Luqman merupakan sosok yang diabadikan namanya oleh Al-Qur’an. Buya Hamka menerangkan bahwa Luqman adalah nama dari seorang yang senantiasa mendekatkan hatinya kepada Allah SWT dan merenungkan alam yang terdapat di sekelilingnya, sehingga ia memperoleh kesan yang mendalam. Begitu pula renungannya terhadap kehidupan ini, dengan demikian terbukalah baginya rahasia hidup itu sehingga ia memperoleh hikmah.
Menurut Buya Hamka, makna hikmah adalah kesan yang membekas dalam jiwa manusia dalam melihat pergantian di antara suka dan duka hidup, melihat kebahagiaan yang diperoleh sesudah perjuangan melawan hawa nafsu, dan celaka yang diterima oleh orang yang melanggar garis-garis kebenaran yang mesti ditempuh. Orang yang ahli hikmah itu disebut sebagai “al-Hakim”. Oleh sebab itu, Luqman dikenal juga dengan sebutan Luqman Al-Hakim (Luqman Ahli Hikmah).
Adapun tentang asal-usul Luqman, ada yang mengatakan bahwa ia merupakan bangsa Negro, atau Habsy, yang warna kulitnya hitam. Al-Baghdadi menuturkan bahwa Luqman bukan dari kalangan Arab, tapi seorang ‘ajami, yaitu anak dari Ba’ura dari keturunan Azar (orang tua Nabi Ibrahim), anak saudara perempuan Nabi Ayyub, atau anak bibi Nabi Ayyub.
Ada juga yang mengatakan bahwa Luqman hidup selama beribu tahun dan berjumpa dengan Nabi Dawud sehingga Nabi Dawud banyak menimba ilmu darinya.
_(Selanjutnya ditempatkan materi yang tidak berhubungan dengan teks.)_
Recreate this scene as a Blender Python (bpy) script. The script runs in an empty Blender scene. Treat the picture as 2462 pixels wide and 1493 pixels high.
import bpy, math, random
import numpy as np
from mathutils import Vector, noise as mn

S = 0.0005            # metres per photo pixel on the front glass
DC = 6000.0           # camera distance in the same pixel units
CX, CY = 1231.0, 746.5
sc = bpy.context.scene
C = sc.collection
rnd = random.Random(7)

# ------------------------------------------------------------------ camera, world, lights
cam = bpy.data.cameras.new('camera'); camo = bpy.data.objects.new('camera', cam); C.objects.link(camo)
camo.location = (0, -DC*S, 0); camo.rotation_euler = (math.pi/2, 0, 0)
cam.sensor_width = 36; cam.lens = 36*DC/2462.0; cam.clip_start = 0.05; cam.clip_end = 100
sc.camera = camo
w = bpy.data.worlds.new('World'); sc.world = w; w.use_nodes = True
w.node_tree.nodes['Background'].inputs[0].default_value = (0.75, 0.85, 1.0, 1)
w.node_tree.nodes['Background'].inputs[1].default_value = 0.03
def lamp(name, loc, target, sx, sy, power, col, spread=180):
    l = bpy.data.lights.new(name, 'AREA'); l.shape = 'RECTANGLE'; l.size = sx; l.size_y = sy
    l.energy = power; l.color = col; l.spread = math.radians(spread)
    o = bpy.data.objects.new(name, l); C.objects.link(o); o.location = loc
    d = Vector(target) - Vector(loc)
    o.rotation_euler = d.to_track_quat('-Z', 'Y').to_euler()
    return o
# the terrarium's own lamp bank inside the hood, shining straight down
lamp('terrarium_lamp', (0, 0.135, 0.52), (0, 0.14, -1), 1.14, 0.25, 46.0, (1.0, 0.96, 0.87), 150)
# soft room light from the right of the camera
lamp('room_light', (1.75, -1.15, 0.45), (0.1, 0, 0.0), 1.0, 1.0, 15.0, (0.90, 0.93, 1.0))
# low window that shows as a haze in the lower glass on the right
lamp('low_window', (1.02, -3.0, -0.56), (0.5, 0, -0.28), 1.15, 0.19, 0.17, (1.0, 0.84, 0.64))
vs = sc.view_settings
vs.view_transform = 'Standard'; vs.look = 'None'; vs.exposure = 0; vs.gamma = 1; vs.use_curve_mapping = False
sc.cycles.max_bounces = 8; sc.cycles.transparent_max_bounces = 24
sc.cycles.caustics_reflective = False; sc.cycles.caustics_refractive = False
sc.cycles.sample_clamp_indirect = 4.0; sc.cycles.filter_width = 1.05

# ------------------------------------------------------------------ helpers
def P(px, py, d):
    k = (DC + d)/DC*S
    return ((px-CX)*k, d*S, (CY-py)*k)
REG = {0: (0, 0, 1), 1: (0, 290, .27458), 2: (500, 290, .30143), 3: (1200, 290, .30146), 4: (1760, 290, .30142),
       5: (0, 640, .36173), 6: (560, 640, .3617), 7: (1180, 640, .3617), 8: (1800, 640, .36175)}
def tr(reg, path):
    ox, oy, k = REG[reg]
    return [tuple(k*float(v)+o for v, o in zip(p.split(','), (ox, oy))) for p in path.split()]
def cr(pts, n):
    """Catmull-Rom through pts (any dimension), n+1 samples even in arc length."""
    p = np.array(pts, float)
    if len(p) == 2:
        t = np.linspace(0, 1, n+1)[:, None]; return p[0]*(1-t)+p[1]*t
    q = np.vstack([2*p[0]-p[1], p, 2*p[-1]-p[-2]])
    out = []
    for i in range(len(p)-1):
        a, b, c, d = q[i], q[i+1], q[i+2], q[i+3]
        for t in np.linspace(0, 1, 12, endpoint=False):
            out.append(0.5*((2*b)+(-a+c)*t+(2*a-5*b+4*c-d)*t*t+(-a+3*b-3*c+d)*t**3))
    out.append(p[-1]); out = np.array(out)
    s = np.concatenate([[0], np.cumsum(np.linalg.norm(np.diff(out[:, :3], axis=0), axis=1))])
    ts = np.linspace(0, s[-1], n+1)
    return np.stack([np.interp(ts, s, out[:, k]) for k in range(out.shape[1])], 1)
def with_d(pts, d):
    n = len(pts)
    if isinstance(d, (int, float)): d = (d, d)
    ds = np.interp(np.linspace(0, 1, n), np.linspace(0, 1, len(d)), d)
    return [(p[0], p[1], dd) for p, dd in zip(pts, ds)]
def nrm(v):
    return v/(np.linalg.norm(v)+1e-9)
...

Ada yang berpendapat bahwa Luqman termasuk seorang nabi, dan ada pula yang membantah pendapat itu dengan mengatakan bahwa ia hanyalah seorang ahli hikmah.
Tentang riwayat pekerjaan Luqman terdapat beraneka macam pendapat. Ada yang mengatakan bahwa Luqman itu sebagai qadhi kaum Bani Israil, ada yang mengatakan sebagai tukang jahit, ada yang mengatakan sebagai penggembala ternak, atau sebagai tukang kayu. Mengingat usia Luqman yang mencapai ribuan tahun, boleh jadi semua pekerjaan yang disebutkan itu memang pernah dikerjakannya.
Luqman juga memiliki seorang anak yang juga diperdebatkan oleh para ulama. Ada yang mengatakan Tsaran, Masykam, An’am, Asykam, dan atau Matan. Anak dan istri Luqman pada mulanya kafir, tetapi ia selalu berupaya memberi pendidikan dan pengajaran kepada anak dan istrinya sampai keduanya beriman dan menerima ajaran tauhid yang diajarkannya.
Terlepas dari beragamnya pendapat tentang asal-usul, riwayat pekerjaan, dan keluarga Luqman, menurut Buya Hamka, di dalam mencari intisari Al-Qur’an sebenarnya tidak begitu penting mengetahui secara detail dari mana asal-usul, riwayat pekerjaan, maupun keluarga Luqman. Al-Qur’an pun tidak terlalu menonjolkan tentang asal-usul Luqman dan sebagainya itu.
Adapun yang menjadi fokus Al-Qur’an yang penting untuk diperhatikan adalah dasar-dasar hikmah yang diwasiatkan Luqman kepada anaknya, yang mendapat kemuliaan demikian tinggi sehingga dicatat menjadi ayat-ayat dari Al-Qur’an, disebutkan namanya dua kali, yakni pada ayat 12 dan 13 dalam surat ke-31, yang diberi nama dengan namanya: Luqmān.